■ Written instruction ■
Write out, exactly and only, the lines that run from the top of the records to the line with "0.40, 0.10)), g2.o)". Include both ends; exclude pictures.

■ Provided information ■
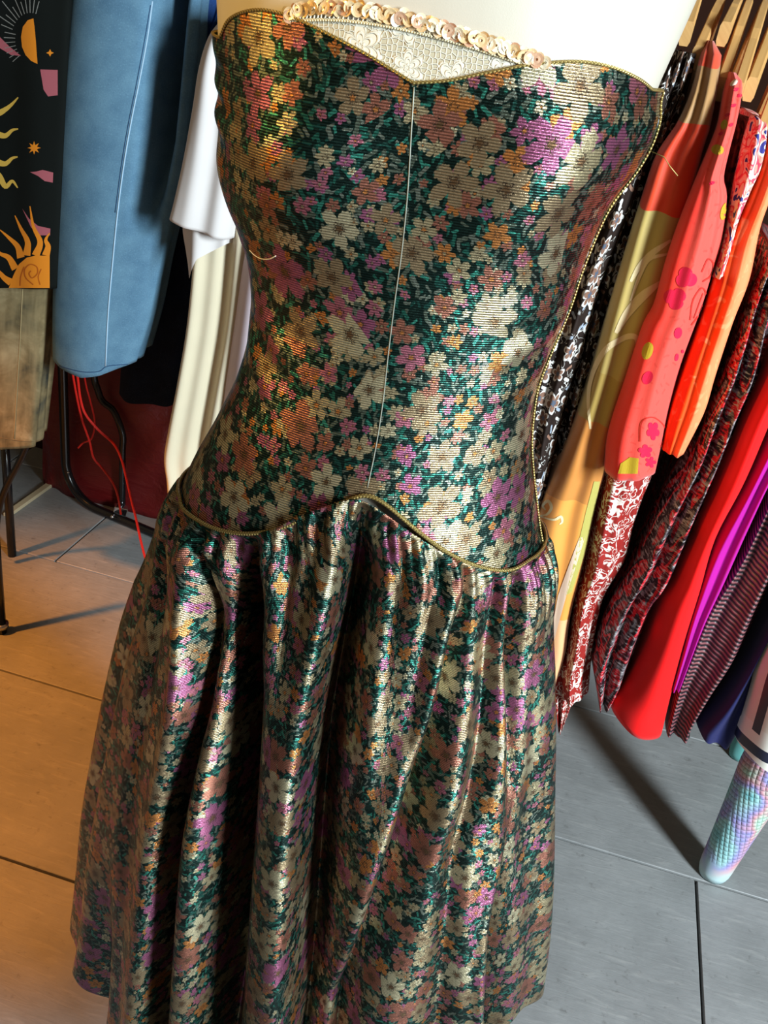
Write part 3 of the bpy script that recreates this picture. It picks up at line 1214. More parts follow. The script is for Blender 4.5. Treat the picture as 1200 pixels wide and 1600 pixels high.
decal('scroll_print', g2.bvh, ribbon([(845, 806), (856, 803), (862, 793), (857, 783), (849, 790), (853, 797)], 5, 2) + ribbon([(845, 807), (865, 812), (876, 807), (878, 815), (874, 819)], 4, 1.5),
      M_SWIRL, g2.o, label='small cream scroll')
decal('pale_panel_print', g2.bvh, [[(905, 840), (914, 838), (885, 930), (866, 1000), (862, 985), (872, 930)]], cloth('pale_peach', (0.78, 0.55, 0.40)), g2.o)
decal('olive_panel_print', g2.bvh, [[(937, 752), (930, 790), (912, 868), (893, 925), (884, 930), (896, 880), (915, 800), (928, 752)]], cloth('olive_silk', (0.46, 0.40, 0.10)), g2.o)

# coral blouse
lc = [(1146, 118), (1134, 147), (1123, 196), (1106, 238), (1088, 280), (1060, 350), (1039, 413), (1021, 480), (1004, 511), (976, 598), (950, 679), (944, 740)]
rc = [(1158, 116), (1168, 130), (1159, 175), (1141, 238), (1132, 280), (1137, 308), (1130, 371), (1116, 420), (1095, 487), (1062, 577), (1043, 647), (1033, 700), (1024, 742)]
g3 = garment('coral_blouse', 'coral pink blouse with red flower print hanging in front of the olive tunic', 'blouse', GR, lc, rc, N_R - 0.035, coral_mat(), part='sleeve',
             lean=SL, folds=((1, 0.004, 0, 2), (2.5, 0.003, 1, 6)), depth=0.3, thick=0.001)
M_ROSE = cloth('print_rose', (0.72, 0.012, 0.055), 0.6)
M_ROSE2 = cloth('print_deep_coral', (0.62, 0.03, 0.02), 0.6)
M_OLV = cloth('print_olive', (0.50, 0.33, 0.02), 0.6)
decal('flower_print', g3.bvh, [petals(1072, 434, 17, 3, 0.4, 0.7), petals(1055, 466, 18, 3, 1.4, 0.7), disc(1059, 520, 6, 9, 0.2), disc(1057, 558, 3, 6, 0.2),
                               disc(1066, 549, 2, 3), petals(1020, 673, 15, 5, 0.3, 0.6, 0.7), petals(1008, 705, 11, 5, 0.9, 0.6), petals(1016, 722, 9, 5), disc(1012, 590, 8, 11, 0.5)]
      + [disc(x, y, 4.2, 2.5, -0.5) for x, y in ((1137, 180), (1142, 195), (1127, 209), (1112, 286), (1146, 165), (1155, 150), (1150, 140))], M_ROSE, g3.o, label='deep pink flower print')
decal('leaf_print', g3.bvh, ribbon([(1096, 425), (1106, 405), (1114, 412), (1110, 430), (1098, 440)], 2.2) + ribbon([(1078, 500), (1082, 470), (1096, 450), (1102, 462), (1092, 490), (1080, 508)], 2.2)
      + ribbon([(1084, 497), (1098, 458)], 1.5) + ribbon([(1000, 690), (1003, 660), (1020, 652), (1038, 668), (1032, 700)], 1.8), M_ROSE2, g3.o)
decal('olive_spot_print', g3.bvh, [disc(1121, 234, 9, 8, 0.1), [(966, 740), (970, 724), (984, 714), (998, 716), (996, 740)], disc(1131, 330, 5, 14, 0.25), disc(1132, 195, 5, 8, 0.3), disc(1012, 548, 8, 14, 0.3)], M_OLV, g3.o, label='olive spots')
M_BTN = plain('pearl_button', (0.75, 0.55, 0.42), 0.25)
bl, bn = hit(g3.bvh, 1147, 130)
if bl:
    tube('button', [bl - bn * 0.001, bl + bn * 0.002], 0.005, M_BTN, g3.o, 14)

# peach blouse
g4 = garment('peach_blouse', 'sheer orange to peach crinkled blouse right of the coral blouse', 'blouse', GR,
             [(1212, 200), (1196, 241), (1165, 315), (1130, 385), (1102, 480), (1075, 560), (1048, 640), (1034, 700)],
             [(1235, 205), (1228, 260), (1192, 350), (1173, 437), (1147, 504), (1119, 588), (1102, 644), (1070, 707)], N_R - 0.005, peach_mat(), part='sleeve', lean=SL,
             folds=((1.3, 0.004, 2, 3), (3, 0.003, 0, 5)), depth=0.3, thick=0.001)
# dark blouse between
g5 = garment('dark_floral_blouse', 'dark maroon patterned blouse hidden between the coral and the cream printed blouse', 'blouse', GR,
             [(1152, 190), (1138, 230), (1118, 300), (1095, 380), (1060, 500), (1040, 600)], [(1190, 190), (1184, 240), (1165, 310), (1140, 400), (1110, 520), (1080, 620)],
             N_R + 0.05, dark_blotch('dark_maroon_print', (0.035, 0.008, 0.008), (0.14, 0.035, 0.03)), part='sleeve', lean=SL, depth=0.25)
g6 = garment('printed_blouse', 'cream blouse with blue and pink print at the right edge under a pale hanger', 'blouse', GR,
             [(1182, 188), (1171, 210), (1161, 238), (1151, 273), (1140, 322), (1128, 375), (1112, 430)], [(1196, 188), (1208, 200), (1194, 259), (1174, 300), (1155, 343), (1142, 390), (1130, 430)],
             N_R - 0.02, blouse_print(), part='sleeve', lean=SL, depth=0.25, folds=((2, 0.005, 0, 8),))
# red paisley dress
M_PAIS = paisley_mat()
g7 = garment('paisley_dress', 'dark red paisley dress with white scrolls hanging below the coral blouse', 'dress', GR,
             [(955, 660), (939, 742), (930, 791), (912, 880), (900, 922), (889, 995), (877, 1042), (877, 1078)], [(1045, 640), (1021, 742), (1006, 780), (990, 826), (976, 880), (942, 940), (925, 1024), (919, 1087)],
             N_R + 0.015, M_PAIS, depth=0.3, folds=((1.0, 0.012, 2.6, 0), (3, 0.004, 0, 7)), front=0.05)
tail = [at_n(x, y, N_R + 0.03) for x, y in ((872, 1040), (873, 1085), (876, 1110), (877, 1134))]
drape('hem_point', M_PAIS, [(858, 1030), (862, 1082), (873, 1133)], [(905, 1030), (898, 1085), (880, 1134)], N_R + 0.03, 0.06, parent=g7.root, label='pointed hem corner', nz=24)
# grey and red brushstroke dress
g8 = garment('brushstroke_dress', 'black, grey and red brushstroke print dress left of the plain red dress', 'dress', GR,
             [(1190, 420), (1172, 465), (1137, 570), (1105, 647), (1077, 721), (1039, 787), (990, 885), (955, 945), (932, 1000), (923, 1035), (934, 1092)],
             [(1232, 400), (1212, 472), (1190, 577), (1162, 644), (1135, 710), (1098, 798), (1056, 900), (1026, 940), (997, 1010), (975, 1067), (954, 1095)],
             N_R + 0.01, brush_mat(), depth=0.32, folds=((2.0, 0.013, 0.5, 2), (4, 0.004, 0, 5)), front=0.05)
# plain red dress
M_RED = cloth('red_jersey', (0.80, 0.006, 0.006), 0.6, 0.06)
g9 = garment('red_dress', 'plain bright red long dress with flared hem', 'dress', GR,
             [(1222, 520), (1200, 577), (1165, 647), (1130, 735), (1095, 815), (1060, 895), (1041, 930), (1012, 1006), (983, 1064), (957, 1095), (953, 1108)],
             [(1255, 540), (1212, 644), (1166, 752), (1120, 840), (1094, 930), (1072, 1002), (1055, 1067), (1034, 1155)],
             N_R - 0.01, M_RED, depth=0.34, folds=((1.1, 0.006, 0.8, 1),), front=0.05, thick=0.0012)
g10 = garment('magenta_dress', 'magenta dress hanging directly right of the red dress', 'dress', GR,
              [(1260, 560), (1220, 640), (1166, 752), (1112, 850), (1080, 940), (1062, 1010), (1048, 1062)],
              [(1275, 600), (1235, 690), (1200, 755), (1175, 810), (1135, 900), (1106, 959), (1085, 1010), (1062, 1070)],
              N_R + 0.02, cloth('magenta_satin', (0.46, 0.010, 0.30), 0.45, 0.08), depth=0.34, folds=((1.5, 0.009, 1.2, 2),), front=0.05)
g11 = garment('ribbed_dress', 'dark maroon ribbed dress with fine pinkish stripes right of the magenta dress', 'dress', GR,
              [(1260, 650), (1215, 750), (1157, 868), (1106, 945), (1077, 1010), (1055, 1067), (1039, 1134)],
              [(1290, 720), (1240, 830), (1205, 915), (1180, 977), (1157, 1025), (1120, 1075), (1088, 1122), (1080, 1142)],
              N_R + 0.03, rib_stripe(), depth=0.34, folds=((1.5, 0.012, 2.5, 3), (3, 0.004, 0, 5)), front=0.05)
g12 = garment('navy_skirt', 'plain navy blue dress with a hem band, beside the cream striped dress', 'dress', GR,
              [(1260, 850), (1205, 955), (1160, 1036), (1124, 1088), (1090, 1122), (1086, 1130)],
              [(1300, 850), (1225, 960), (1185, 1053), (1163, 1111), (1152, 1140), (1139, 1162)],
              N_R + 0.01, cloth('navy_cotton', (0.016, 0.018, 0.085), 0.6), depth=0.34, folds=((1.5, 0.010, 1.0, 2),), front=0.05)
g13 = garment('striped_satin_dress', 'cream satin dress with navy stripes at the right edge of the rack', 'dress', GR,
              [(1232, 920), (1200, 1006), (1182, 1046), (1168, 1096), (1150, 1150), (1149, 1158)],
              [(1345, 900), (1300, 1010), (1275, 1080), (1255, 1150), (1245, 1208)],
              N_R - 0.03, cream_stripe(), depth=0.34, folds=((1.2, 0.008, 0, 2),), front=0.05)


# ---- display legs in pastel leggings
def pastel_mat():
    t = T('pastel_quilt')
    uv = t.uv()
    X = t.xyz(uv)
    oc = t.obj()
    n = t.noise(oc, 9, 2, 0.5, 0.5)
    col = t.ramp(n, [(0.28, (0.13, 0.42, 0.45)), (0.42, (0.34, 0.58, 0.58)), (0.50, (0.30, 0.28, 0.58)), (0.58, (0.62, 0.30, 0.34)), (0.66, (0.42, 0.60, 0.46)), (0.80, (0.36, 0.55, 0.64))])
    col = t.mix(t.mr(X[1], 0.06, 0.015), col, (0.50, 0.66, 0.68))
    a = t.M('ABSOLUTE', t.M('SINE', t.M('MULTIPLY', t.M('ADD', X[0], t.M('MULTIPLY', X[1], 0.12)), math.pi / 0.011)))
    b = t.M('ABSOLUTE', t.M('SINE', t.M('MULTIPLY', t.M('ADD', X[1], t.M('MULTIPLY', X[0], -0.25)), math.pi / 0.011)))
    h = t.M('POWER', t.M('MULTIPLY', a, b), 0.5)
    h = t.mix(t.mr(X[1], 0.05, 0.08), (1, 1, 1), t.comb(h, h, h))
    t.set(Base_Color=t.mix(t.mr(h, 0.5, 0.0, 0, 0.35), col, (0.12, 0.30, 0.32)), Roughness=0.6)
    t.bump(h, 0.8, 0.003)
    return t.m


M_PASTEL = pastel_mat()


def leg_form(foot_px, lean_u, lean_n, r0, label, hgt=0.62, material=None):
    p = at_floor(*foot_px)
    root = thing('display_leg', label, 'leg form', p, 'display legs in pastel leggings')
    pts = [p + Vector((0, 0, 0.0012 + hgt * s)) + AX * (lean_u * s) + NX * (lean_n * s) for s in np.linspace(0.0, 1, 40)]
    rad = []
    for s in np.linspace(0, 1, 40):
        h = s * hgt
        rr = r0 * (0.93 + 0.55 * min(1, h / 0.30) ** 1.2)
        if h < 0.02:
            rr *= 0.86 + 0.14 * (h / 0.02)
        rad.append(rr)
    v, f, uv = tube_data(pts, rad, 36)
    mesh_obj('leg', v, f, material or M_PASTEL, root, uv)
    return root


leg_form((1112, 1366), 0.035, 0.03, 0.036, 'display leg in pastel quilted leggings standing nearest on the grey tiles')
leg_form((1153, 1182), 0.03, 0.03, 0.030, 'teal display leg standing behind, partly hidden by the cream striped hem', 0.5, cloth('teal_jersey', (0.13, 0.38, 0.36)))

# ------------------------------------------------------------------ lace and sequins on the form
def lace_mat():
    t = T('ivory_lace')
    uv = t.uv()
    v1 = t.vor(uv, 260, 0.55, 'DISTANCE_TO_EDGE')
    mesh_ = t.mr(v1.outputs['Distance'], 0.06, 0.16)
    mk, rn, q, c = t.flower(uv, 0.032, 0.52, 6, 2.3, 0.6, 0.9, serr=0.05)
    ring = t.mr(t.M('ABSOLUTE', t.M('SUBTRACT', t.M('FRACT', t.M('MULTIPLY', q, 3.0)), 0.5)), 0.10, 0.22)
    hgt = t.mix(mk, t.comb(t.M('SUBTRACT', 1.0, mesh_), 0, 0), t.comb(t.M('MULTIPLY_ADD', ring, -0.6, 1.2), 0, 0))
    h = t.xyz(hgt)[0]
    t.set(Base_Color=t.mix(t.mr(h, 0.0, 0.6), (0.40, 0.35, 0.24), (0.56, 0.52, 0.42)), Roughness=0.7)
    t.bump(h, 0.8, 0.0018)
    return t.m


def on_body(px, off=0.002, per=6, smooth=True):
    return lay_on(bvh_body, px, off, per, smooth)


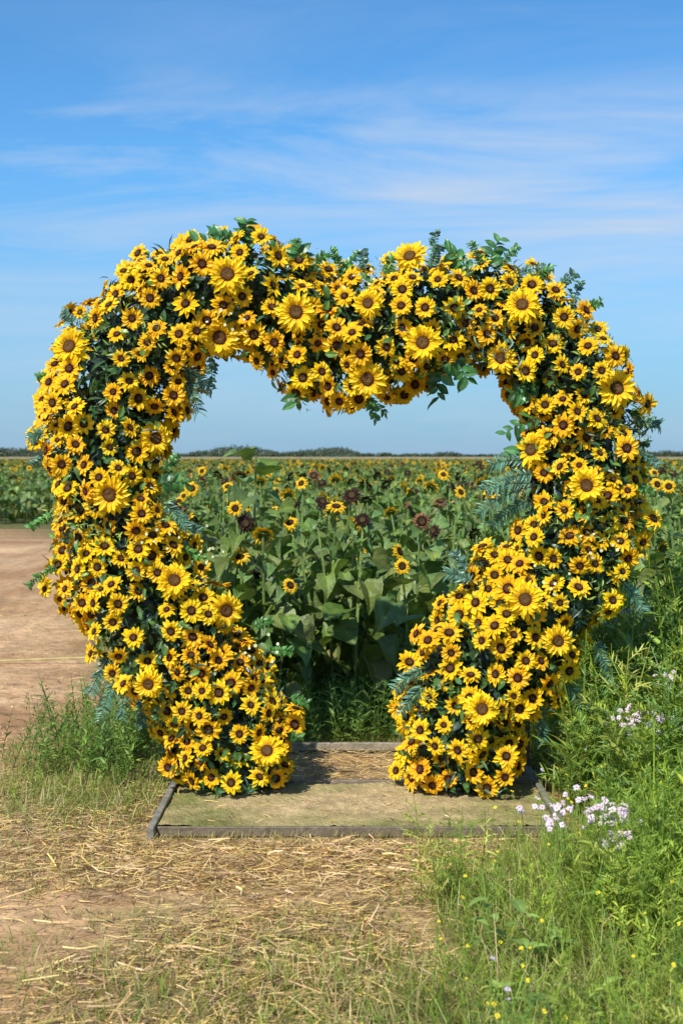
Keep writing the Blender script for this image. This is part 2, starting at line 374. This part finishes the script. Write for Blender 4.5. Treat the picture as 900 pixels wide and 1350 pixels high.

■ Full output ■
Write part 3 of the bpy script that recreates this picture. It picks up at line 1214. More parts follow. The script is for Blender 4.5. Treat the picture as 1200 pixels wide and 1600 pixels high.
decal('scroll_print', g2.bvh, ribbon([(845, 806), (856, 803), (862, 793), (857, 783), (849, 790), (853, 797)], 5, 2) + ribbon([(845, 807), (865, 812), (876, 807), (878, 815), (874, 819)], 4, 1.5),
      M_SWIRL, g2.o, label='small cream scroll')
decal('pale_panel_print', g2.bvh, [[(905, 840), (914, 838), (885, 930), (866, 1000), (862, 985), (872, 930)]], cloth('pale_peach', (0.78, 0.55, 0.40)), g2.o)
decal('olive_panel_print', g2.bvh, [[(937, 752), (930, 790), (912, 868), (893, 925), (884, 930), (896, 880), (915, 800), (928, 752)]], cloth('olive_silk', (0.46, 0.40, 0.10)), g2.o)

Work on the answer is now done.